Friday, January 26, 2018

Death of Zabelle Boyajian (January 26, 1957)

Alice Stone Blackwell in the United States and Zabelle Boyajian in England played a central role in the promotion in Armenian literature at the turn of the twentieth century.

Boyajian was born in 1873 in Diarbekir. Her father Thomas was a former Evangelical pastor who had become the British vice-consul in the city. After the death of his first wife, he had remarried to Catherine Rogers, an Englishwoman who was a descendant of poet Samuel Rogers (1763-1855). Her parents homeschooled her and taught her history, geography, and several languages (Armenian, English, French, Turkish, German, and Russian). They also instilled in her the love for Armenian and English literature.

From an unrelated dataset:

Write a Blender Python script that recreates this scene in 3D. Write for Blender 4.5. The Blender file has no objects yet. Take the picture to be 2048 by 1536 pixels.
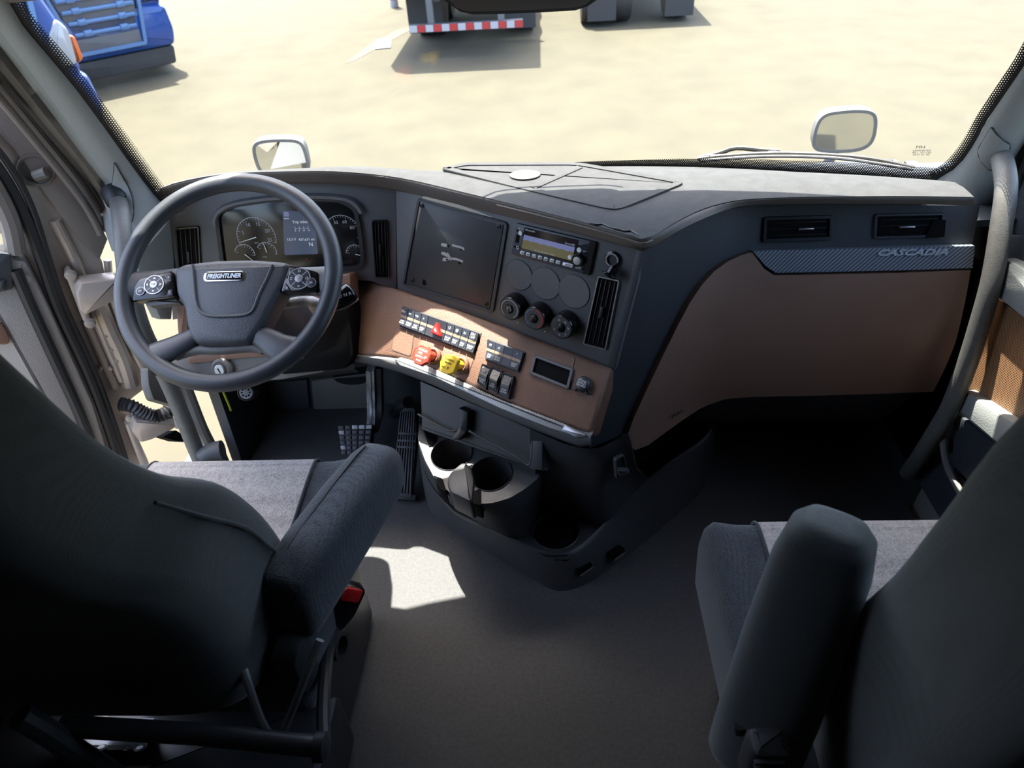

During the Hamidian massacres of 1895, Thomas Boyajian was killed by the Turkish mob in Kharpert, where he was spending the summer with his family. His wife, together with their children Zabelle and Henry, relocated to London. Zabelle would spend the rest of her life in the British capital. She enrolled at the Slade School of Fine Art in University Central London (UCL). In 1901 she published her first work of fiction, the novel Yestere: The Romance of a Life, under the pen name Varteni, to avoid endangering the life of her relatives still living in Constantinople. It was based on the events following the massacres of Sasoun in 1894. The novel was very successful and it was immediately published in German. An Armenian translation remained unpublished, however.

Zabelle would actively devote herself to writing and painting. She wrote important essays on figures of world literature like William Shakespeare, Lord Byron, and Euripides, but also published essays and many translations of Armenian literature.

She was close to Anna Raffi, widow of the famous Armenian novelist, and her sons Aram (1876-1919) and Arshak. In 1916 she compiled and translated the anthology Armenian Legends and Poems, which had an introduction by Viscount James Bryce and an essay on Armenian literature by Aram Raffi. The anthology was illustrated by her works inspired by Armenian legends.

In the same year, she participated in one of the many commemorative festivals taking place on April 23, 1916, on the occasion of the 300 th anniversary of Shakespeare’s death. She recited her personal ode to the Bard, entitled “Armenia’s Love to Shakespeare.” Her poetic tribute was selected, along with 165 others, to be published in A Book of Homage to Shakespeare.

As a painter, Boyajian had individual exhibitions in London in 1910 and 1912, in Germany in 1920, in Egypt in 1928, in France, in Italy, and in Belgium between 1940 and 1950. In 1921 a revised edition of the Armenian translation of Hamlet, by Hovhannes Masehian, was printed in Vienna, illustrated by her.

She published her most important work, Gilgamesh: A Dream of the Eternal Quest, a dramatic rendering in poetic form of the tale of the mythical Sumerian hero Gilgamesh, in 1924. She traveled widely and in 1938 published her travel notes and illustrations of Greece, In Greece with Pen and Palette . This was followed by a play, Etchmiadzin, in 1943, which was performed in New York in 1946. Two years later, she published her translation of Avetik Isahakian’s epic poem Abu Lala Mahari.

Zabel Boyajian passed away on January 26, 1957. Her Armenian Legends and Poems, which had been out of print since its first publication, was reprinted in 1958 in London and New York.